▶ Task instructions
Quote the records that follow in full and exactly; leave out the pictures.

##### Given records

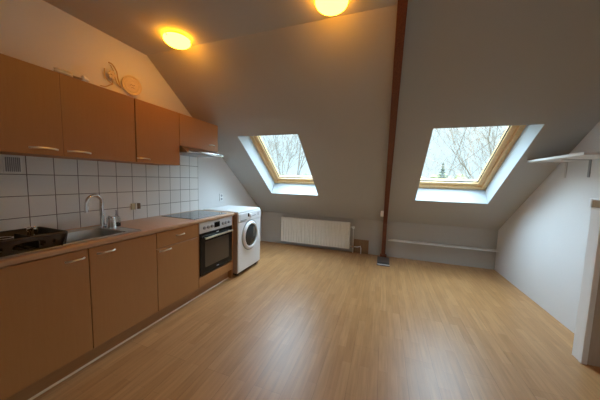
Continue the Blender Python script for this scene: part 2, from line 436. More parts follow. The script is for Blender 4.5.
# sink: flange, bowl, drainer ribs
t = thing('kitchen_sink', 'stainless steel inset sink with one bowl, half hidden by dish rack', 'sink', (.33, .9, .9))
bm = B()
fx0, fx1, fy0, fy1 = .10, .562, .42, 1.425
z0, z1 = .9003, .905
box(bm, fx0, fx1, fy0, BY0, z0, z1); box(bm, fx0, fx1, BY1, fy1, z0, z1)
box(bm, fx0, BX0, BY0, BY1, z0, z1); box(bm, BX1, fx1, BY0, BY1, z0, z1)
# raised rim
tube(bm, [(fx0, fy0, z1), (fx1, fy0, z1), (fx1, fy1, z1), (fx0, fy1, z1), (fx0, fy0, z1)], .004, 8)
obj('flange', bm, M['steel'], t)
bm = B()
def rrect(x0, x1, y0, y1, r, z, n=6):
    pts = []
    for cx, cy, a0 in ((x1 - r, y1 - r, 0), (x0 + r, y1 - r, PI / 2), (x0 + r, y0 + r, PI), (x1 - r, y0 + r, 1.5 * PI)):
        for i in range(n + 1):
            a = a0 + PI / 2 * i / n; pts.append((cx + r * math.cos(a), cy + r * math.sin(a), z))
    return pts
def loft(bm, loops, closeend=True, closestart=False):
    R = [[bm.verts.new(p) for p in lp] for lp in loops]
    for i in range(len(R) - 1):
        n = len(R[i])
        for j in range(n): bm.faces.new((R[i][j], R[i][(j + 1) % n], R[i + 1][(j + 1) % n], R[i + 1][j]))
    if closeend: bm.faces.new(R[-1])
    if closestart: bm.faces.new(R[0][::-1])
bx0, bx1, by0, by1 = BX0, BX1, BY0, BY1
outer = [rrect(bx0, bx1, by0, by1, .05, z1), rrect(bx0 + .004, bx1 - .004, by0 + .004, by1 - .004, .05, z1 - .01),
         rrect(bx0 + .012, bx1 - .012, by0 + .012, by1 - .012, .06, z1 - .13), rrect(bx0 + .04, bx1 - .04, by0 + .04, by1 - .04, .06, z1 - .155)]
loft(bm, outer)
obj('bowl', bm, M['steel'], t, True)
bm = B(); lathe(bm, [(.0, .7515), (.035, .7515), (.038, .754), (.035, .7565), (.012, .7545), (0, .7545)], 24, Matrix.Translation((.34, 1.13, 0)), False)
obj('drain', bm, M['chrome'], t, True)
bm = B()
for i in range(9): tube(bm, [(.14, .46 + i * .05, z1), (.52, .46 + i * .05, z1)], .0035, 6)
obj('drainer_ribs', bm, M['steel'], t, True)

# mixer tap
t = thing('kitchen_tap', 'chrome mixer tap with tall curved spout behind the sink bowl', 'tap', (.215, 1.362, .905))
bm = B()
lathe(bm, [(.038, .906), (.038, .912), (.033, .918), (.033, .988), (.028, .998), (.012, 1.004), (0, 1.004)], 24, Matrix.Translation((.265, 1.378, 0)), True)
lathe(bm, [(.022, .906), (.022, .912), (.014, .918), (.013, .95), (.0, .95)], 20, Matrix.Translation((.205, 1.352, 0)), True)
tube(bm, [(.265, 1.378, .925), (.205, 1.352, .925)], .010, 10)
obj('body', bm, M['chrome'], t, True)
bm = B(); pts = [(.205, 1.352, .93), (.205, 1.350, 1.0), (.206, 1.345, 1.09)]
for i in range(1, 15):
    a = PI * i / 14
    pts.append((.207 + .02 * i / 14, 1.285 + .060 * math.cos(a), 1.125 + .065 * math.sin(a)))
pts.append((.228, 1.222, 1.085)); pts.append((.228, 1.221, 1.058))
tube(bm, pts, [.0135] * (len(pts) - 2) + [.015, .015], 12); obj('spout', bm, M['chrome'], t, True)
bm = B(); tube(bm, [(.265, 1.378, .99), (.275, 1.37, 1.0), (.31, 1.34, 1.012), (.345, 1.315, 1.018)], [.012, .010, .007, .008], 10)
obj('lever', bm, M['chrome'], t, True)
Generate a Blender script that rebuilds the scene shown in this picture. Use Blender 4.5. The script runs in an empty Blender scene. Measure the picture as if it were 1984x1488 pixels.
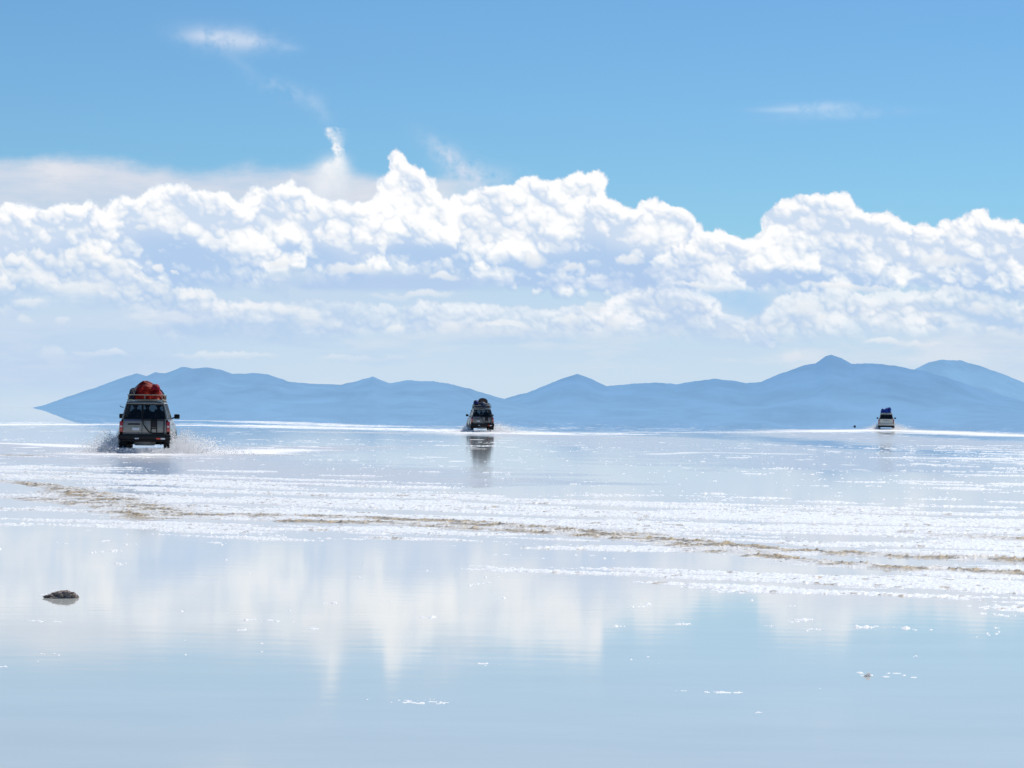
"""Salt flat under shallow water with three cars driving away"""
import numpy as np, math
def spectral(shape, beta, seed, ax=1.0, ay=1.0, lo=0.0):
    r = np.random.RandomState(seed)
    h, w = shape
    n = r.standard_normal((h, w))
    fy = np.fft.fftfreq(h)[:, None] * ay * 1000.0
    fx = np.fft.rfftfreq(w)[None, :] * ax * 1000.0
    k = np.sqrt(fx * fx + fy * fy + lo * lo); k[0, 0] = 1e9 if lo == 0 else k[0, 0]
    o = np.fft.irfft2(np.fft.rfft2(n) / k ** (beta / 2.0 + 0.5), s=(h, w))
    o -= o.mean(); o /= o.std()
    return o
def blur(a, sx, sy=None):
    sy = sx if sy is None else sy
    h, w = a.shape
    py, px = int(sy * 3) + 1, int(sx * 3) + 1
    b = np.pad(a, ((py, py), (px, px)), mode='edge')
    H, W = b.shape
    fy = np.fft.fftfreq(H)[:, None]; fx = np.fft.rfftfreq(W)[None, :]
    g = np.exp(-2 * math.pi ** 2 * ((fx * sx) ** 2 + (fy * sy) ** 2))
    return np.fft.irfft2(np.fft.rfft2(b) * g, s=(H, W))[py:py + h, px:px + w]
def sst(a, b, x):
    t = np.clip((x - a) / (b - a), 0, 1); return t * t * (3 - 2 * t)
def warp(a, dx, dy):
    h, w = a.shape[:2]
    yy, xx = np.mgrid[0:h, 0:w]
    x = np.clip(xx + dx, 0, w - 1.001); y = np.clip(yy + dy, 0, h - 1.001)
    x0 = x.astype(int); y0 = y.astype(int); fx = x - x0; fy = y - y0
    return (a[y0, x0] * (1 - fx) * (1 - fy) + a[y0, x0 + 1] * fx * (1 - fy) + a[y0 + 1, x0] * (1 - fx) * fy + a[y0 + 1, x0 + 1] * fx * fy)
def lin(c):
    c = np.array(c, float) / 255.0
    return np.where(c <= 0.04045, c / 12.92, ((c + 0.055) / 1.055) ** 2.4)

SX0, SX1, SY0, SY1, ST = -440.0, 2424.0, -60.0, 836.0, 2.0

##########

▶ Response for this exercise
Continue the Blender Python script for this scene: part 2, from line 436. More parts follow. The script is for Blender 4.5.
# sink: flange, bowl, drainer ribs
t = thing('kitchen_sink', 'stainless steel inset sink with one bowl, half hidden by dish rack', 'sink', (.33, .9, .9))
bm = B()
fx0, fx1, fy0, fy1 = .10, .562, .42, 1.425
z0, z1 = .9003, .905
box(bm, fx0, fx1, fy0, BY0, z0, z1); box(bm, fx0, fx1, BY1, fy1, z0, z1)
box(bm, fx0, BX0, BY0, BY1, z0, z1); box(bm, BX1, fx1, BY0, BY1, z0, z1)
# raised rim
tube(bm, [(fx0, fy0, z1), (fx1, fy0, z1), (fx1, fy1, z1), (fx0, fy1, z1), (fx0, fy0, z1)], .004, 8)
obj('flange', bm, M['steel'], t)
bm = B()
def rrect(x0, x1, y0, y1, r, z, n=6):
    pts = []
    for cx, cy, a0 in ((x1 - r, y1 - r, 0), (x0 + r, y1 - r, PI / 2), (x0 + r, y0 + r, PI), (x1 - r, y0 + r, 1.5 * PI)):
        for i in range(n + 1):
            a = a0 + PI / 2 * i / n; pts.append((cx + r * math.cos(a), cy + r * math.sin(a), z))
    return pts
def loft(bm, loops, closeend=True, closestart=False):
    R = [[bm.verts.new(p) for p in lp] for lp in loops]
    for i in range(len(R) - 1):
        n = len(R[i])
        for j in range(n): bm.faces.new((R[i][j], R[i][(j + 1) % n], R[i + 1][(j + 1) % n], R[i + 1][j]))
    if closeend: bm.faces.new(R[-1])
    if closestart: bm.faces.new(R[0][::-1])
bx0, bx1, by0, by1 = BX0, BX1, BY0, BY1
outer = [rrect(bx0, bx1, by0, by1, .05, z1), rrect(bx0 + .004, bx1 - .004, by0 + .004, by1 - .004, .05, z1 - .01),
         rrect(bx0 + .012, bx1 - .012, by0 + .012, by1 - .012, .06, z1 - .13), rrect(bx0 + .04, bx1 - .04, by0 + .04, by1 - .04, .06, z1 - .155)]
loft(bm, outer)
obj('bowl', bm, M['steel'], t, True)
bm = B(); lathe(bm, [(.0, .7515), (.035, .7515), (.038, .754), (.035, .7565), (.012, .7545), (0, .7545)], 24, Matrix.Translation((.34, 1.13, 0)), False)
obj('drain', bm, M['chrome'], t, True)
bm = B()
for i in range(9): tube(bm, [(.14, .46 + i * .05, z1), (.52, .46 + i * .05, z1)], .0035, 6)
obj('drainer_ribs', bm, M['steel'], t, True)

# mixer tap
t = thing('kitchen_tap', 'chrome mixer tap with tall curved spout behind the sink bowl', 'tap', (.215, 1.362, .905))
bm = B()
lathe(bm, [(.038, .906), (.038, .912), (.033, .918), (.033, .988), (.028, .998), (.012, 1.004), (0, 1.004)], 24, Matrix.Translation((.265, 1.378, 0)), True)
lathe(bm, [(.022, .906), (.022, .912), (.014, .918), (.013, .95), (.0, .95)], 20, Matrix.Translation((.205, 1.352, 0)), True)
tube(bm, [(.265, 1.378, .925), (.205, 1.352, .925)], .010, 10)
obj('body', bm, M['chrome'], t, True)
bm = B(); pts = [(.205, 1.352, .93), (.205, 1.350, 1.0), (.206, 1.345, 1.09)]
for i in range(1, 15):
    a = PI * i / 14
    pts.append((.207 + .02 * i / 14, 1.285 + .060 * math.cos(a), 1.125 + .065 * math.sin(a)))
pts.append((.228, 1.222, 1.085)); pts.append((.228, 1.221, 1.058))
tube(bm, pts, [.0135] * (len(pts) - 2) + [.015, .015], 12); obj('spout', bm, M['chrome'], t, True)
bm = B(); tube(bm, [(.265, 1.378, .99), (.275, 1.37, 1.0), (.31, 1.34, 1.012), (.345, 1.315, 1.018)], [.012, .010, .007, .008], 10)
obj('lever', bm, M['chrome'], t, True)
Generate a Blender script that rebuilds the scene shown in this picture. Use Blender 4.5. The script runs in an empty Blender scene. Measure the picture as if it were 1984x1488 pixels.
"""Salt flat under shallow water with three cars driving away"""
import numpy as np, math
def spectral(shape, beta, seed, ax=1.0, ay=1.0, lo=0.0):
    r = np.random.RandomState(seed)
    h, w = shape
    n = r.standard_normal((h, w))
    fy = np.fft.fftfreq(h)[:, None] * ay * 1000.0
    fx = np.fft.rfftfreq(w)[None, :] * ax * 1000.0
    k = np.sqrt(fx * fx + fy * fy + lo * lo); k[0, 0] = 1e9 if lo == 0 else k[0, 0]
    o = np.fft.irfft2(np.fft.rfft2(n) / k ** (beta / 2.0 + 0.5), s=(h, w))
    o -= o.mean(); o /= o.std()
    return o
def blur(a, sx, sy=None):
    sy = sx if sy is None else sy
    h, w = a.shape
    py, px = int(sy * 3) + 1, int(sx * 3) + 1
    b = np.pad(a, ((py, py), (px, px)), mode='edge')
    H, W = b.shape
    fy = np.fft.fftfreq(H)[:, None]; fx = np.fft.rfftfreq(W)[None, :]
    g = np.exp(-2 * math.pi ** 2 * ((fx * sx) ** 2 + (fy * sy) ** 2))
    return np.fft.irfft2(np.fft.rfft2(b) * g, s=(H, W))[py:py + h, px:px + w]
def sst(a, b, x):
    t = np.clip((x - a) / (b - a), 0, 1); return t * t * (3 - 2 * t)
def warp(a, dx, dy):
    h, w = a.shape[:2]
    yy, xx = np.mgrid[0:h, 0:w]
    x = np.clip(xx + dx, 0, w - 1.001); y = np.clip(yy + dy, 0, h - 1.001)
    x0 = x.astype(int); y0 = y.astype(int); fx = x - x0; fy = y - y0
    return (a[y0, x0] * (1 - fx) * (1 - fy) + a[y0, x0 + 1] * fx * (1 - fy) + a[y0 + 1, x0] * (1 - fx) * fy + a[y0 + 1, x0 + 1] * fx * fy)
def lin(c):
    c = np.array(c, float) / 255.0
    return np.where(c <= 0.04045, c / 12.92, ((c + 0.055) / 1.055) ** 2.4)

SX0, SX1, SY0, SY1, ST = -440.0, 2424.0, -60.0, 836.0, 2.0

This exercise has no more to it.